Fri, Jan 28, 2005 - Page 10 News List

New duel network service unveiled

INNOVATION Expected to boost telecom equipment manufacturers, the MOEA and industry partners unveiled a new network service that will change communications

By Amber Chung  /  STAFF REPORTER

The Ministry of Economic Affairs yesterday unveiled the world's first dual-network application services, hoping the innovative application would help Taiwan become a leader in mobile technology. The network also seeks to help communications equipment manufacturers become the nation's third trillion-dollar industry.

"Taiwan is changing its strategy from a follower in the past to a pioneer through integrating new technology and offering new solutions to stimulate new demands," Minister of Economic Affairs Ho Mei-yueh (何美玥) said at a press conference yesterday.

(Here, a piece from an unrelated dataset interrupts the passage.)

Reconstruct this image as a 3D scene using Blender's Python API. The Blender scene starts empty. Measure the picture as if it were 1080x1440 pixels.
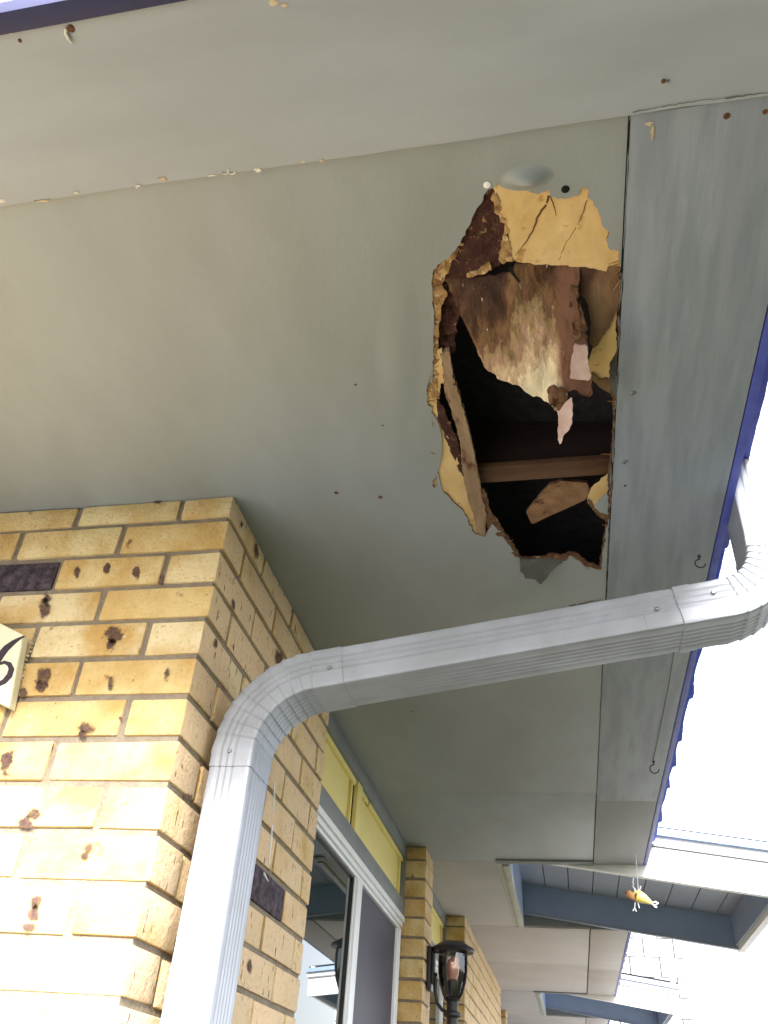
import bpy, bmesh, math, random
import numpy as np
from mathutils import Vector, Matrix, noise
random.seed(7)
sc = bpy.context.scene
C = sc.collection
R = math.radians
Z0 = 1.5                      # camera height; every z below is relative to it

# ------------------------------------------------------------------ camera
FOC = 1160.2
YAW, PITCH, ROLL = -0.234228, 0.644345, 0.0807124
ca, sa, cb, sb, cc, sn = math.cos(YAW), math.sin(YAW), math.cos(PITCH), math.sin(PITCH), math.cos(ROLL), math.sin(ROLL)
W = Vector((sa*cb, ca*cb, sb)); R0 = Vector((ca, -sa, 0)); U0 = R0.cross(W)
CR = cc*R0 + sn*U0; CU = -sn*R0 + cc*U0
cam = bpy.data.objects.new('camera', bpy.data.cameras.new('camera')); C.objects.link(cam)
m = Matrix.Identity(4)
for i in range(3):
    m[i][0], m[i][1], m[i][2] = CR[i], CU[i], -W[i]
m[2][3] = Z0
cam.matrix_world = m
cam.data.sensor_fit = 'VERTICAL'; cam.data.sensor_height = 24; cam.data.lens = FOC/1440*24
cam.data.clip_start = 0.02; cam.data.clip_end = 3000
sc.camera = cam

# ------------------------------------------------------------------ sky, sun, exposure
SUN_EL, SUN_AZ = 31.0, 171.0      # sun behind the camera, over its right shoulder
wd = bpy.data.worlds.new('World'); sc.world = wd; wd.use_nodes = True
nt = wd.node_tree; nt.nodes.clear()
out = nt.nodes.new('ShaderNodeOutputWorld'); bg = nt.nodes.new('ShaderNodeBackground')
sky = nt.nodes.new('ShaderNodeTexSky'); sky.sky_type = 'NISHITA'; sky.sun_disc = False
sky.sun_elevation = R(SUN_EL); sky.sun_rotation = R(SUN_AZ)
sky.air_density = 1.0; sky.dust_density = 3.0
mx = nt.nodes.new('ShaderNodeMix'); mx.data_type = 'RGBA'; mx.inputs[0].default_value = 0.5
mx.inputs[7].default_value = (8.6, 8.7, 9.0, 1)      # thin bright cloud
nt.links.new(sky.outputs[0], mx.inputs[6]); nt.links.new(mx.outputs[2], bg.inputs[0])
bg.inputs[1].default_value = 0.10
nt.links.new(bg.outputs[0], out.inputs[0])
sl = bpy.data.lights.new('sun', 'SUN'); sl.energy = 4.2; sl.angle = R(18); sl.color = (1, .98, .95)
so = bpy.data.objects.new('sun', sl); C.objects.link(so)
az = R(SUN_AZ)
sd = Vector((math.sin(az)*math.cos(R(SUN_EL)), math.cos(az)*math.cos(R(SUN_EL)), math.sin(R(SUN_EL))))
so.rotation_euler = sd.to_track_quat('Z', 'Y').to_euler()
sc.view_settings.view_transform = 'Standard'; sc.view_settings.look = 'None'
sc.view_settings.exposure = 2.2; sc.view_settings.gamma = 1
sc.cycles.max_bounces = 8; sc.cycles.diffuse_bounces = 5

# ------------------------------------------------------------------ geometry helpers
def ray(x, y): return (x-540)/FOC*CR - (y-720)/FOC*CU + W
def on_z(x, y, z): d = ray(x, y); return d*(z/d.z)
def on_x(x, y, X): d = ray(x, y); return d*(X/d.x)
def on_y(x, y, Y): d = ray(x, y); return d*(Y/d.y)
def on_plane(x, y, p, n):
    d = ray(x, y); return d*(p.dot(n)/d.dot(n))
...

Dual-network integration refers to technology that combines cellular networks with wireless local area networks (WLANs), which means that WLAN and General Packet Radio Service (GPRS) or the third-generation telecom technology can be integrated into one dual-network mobile phone, allowing users to enjoy online services through both mode which complement each other.

The application can provide users with seamless communications through the combined advantages of both a cellular system's rapid switching, wide coverage and WLAN's fast transmission and lower cost.

Cooperating with over 10 information technology and communication service providers, including Acer Inc, Taiwan Cellular Corp (台灣大哥大), and Microsoft Taiwan, the ministry built a model in Taipei City's Nankang Science Park (南港科學園區) to demonstrate the new technology.

The service, for instance, provides workers in the park with various functions, including access to personal e-mails and instant messages or connection to any printer in the park through wireless transmission. Other services allow parents to view their children in the park's daycare center through a surveillance system. The launch of dual-network technology signals the inauguration of the M-Taiwan (mobile-Taiwan) scheme, Ho said, adding that the government plans to spend NT$7 billion to build seamless communication space across the nation in the next three to five years.

The program is expected to boost wireless Internet users to 8 million people and help the nation enter the world's top five in competitiveness of mobile commercial applications, she said.

It would also help propel the nation's communication equipment manufacturing sector to the trillion NT dollar mark by 2008, Ho said.

Taiwan's semiconductor and flat-panel display industries are already worth trillions of NT dollars a year. The nation's communication equipment makers generated production value of NT$463.9 billion last year, up from NT$311.4 billion in 2003, and are estimated to create NT$550 billion-worth of output this year, according to figures provided by the ministry's Industrial Development Bureau.

Betting on the potential of the dual-network technology, Taiwan Cellular is slated to roll out dual-network service packages with a variety of BenQ or Dopod-labeled mobile phones costing around NT$10,000 after the Lunar New Year holiday, said Lancelot Wang (王壯男), the Taiwan Cellular's director of corporate account total solution division.